● GOAL OF THE EXERCISE
Identify the lines bearing the string "foliage" and gather them.

● SOURCE EXCERPT

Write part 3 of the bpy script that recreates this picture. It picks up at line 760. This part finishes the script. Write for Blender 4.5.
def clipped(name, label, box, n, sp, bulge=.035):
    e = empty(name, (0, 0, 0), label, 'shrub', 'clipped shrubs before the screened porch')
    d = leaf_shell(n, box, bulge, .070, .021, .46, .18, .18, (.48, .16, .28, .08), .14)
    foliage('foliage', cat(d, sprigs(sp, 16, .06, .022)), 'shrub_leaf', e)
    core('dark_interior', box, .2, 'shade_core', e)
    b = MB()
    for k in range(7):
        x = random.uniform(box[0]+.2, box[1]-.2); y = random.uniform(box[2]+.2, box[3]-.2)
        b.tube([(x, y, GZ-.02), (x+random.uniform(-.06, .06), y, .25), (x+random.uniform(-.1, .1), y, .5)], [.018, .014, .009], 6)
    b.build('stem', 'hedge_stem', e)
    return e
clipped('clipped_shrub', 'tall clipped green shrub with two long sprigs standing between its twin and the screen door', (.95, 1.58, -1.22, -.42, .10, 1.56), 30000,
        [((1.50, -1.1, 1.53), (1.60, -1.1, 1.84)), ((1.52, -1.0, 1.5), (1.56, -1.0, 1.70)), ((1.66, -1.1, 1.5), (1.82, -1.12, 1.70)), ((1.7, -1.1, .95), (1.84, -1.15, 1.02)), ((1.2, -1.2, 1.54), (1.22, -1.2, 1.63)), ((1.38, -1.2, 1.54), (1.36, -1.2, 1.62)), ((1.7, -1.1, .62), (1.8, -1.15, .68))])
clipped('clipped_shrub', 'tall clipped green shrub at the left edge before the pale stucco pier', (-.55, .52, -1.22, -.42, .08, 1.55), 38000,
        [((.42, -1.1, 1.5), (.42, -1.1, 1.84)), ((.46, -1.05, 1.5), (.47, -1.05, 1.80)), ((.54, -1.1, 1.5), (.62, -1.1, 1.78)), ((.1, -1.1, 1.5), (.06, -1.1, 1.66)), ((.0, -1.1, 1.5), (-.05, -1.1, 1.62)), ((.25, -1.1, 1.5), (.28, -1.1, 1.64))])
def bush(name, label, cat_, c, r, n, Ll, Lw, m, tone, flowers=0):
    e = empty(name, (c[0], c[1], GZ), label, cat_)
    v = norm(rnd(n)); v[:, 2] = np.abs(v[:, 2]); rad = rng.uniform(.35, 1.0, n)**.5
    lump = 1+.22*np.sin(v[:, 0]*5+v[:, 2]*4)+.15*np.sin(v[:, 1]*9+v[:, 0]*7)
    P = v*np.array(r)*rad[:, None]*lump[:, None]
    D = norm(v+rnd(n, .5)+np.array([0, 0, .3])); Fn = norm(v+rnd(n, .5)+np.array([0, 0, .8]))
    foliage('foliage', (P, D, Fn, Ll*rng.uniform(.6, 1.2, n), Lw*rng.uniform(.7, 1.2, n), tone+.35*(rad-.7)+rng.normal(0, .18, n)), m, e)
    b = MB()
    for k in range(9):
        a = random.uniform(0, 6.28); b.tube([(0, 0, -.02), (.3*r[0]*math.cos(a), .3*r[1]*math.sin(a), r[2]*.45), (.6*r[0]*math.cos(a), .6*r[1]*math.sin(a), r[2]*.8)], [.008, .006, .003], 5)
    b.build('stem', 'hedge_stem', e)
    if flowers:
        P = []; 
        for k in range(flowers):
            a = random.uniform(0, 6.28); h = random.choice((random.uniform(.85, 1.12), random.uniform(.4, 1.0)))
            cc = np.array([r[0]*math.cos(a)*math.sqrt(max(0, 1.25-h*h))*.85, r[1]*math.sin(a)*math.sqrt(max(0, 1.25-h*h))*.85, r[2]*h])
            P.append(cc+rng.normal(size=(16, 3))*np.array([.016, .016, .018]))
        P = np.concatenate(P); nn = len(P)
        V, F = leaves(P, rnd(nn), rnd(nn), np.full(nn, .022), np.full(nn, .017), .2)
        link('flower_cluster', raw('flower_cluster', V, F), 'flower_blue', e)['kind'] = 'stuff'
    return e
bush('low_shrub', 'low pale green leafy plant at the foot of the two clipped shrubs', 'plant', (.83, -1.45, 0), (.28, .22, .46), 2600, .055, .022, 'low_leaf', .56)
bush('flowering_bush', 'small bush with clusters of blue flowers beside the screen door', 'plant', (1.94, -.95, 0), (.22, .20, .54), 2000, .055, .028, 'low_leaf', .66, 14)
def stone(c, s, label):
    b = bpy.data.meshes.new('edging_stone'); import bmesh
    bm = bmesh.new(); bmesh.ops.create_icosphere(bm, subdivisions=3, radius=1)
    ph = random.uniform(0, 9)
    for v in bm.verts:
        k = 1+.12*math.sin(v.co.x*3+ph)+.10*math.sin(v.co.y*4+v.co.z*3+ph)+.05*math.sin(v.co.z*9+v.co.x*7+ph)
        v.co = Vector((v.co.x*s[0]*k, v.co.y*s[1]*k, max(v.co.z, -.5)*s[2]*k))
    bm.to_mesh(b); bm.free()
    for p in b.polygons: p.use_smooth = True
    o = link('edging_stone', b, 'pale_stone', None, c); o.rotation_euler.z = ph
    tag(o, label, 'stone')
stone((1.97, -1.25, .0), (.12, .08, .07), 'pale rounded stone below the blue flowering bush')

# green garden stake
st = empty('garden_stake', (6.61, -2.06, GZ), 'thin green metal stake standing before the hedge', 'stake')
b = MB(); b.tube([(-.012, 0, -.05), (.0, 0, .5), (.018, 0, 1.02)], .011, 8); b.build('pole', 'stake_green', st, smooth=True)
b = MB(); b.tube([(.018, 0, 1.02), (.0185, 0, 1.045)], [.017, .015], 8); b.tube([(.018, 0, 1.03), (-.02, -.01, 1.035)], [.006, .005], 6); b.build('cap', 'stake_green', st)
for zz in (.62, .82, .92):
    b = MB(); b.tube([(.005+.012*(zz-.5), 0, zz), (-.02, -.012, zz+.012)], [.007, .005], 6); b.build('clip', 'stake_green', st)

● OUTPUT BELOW
    foliage('foliage', cat(d, sprigs(sp, 16, .06, .022)), 'shrub_leaf', e)
    foliage('foliage', (P, D, Fn, Ll*rng.uniform(.6, 1.2, n), Lw*rng.uniform(.7, 1.2, n), tone+.35*(rad-.7)+rng.normal(0, .18, n)), m, e)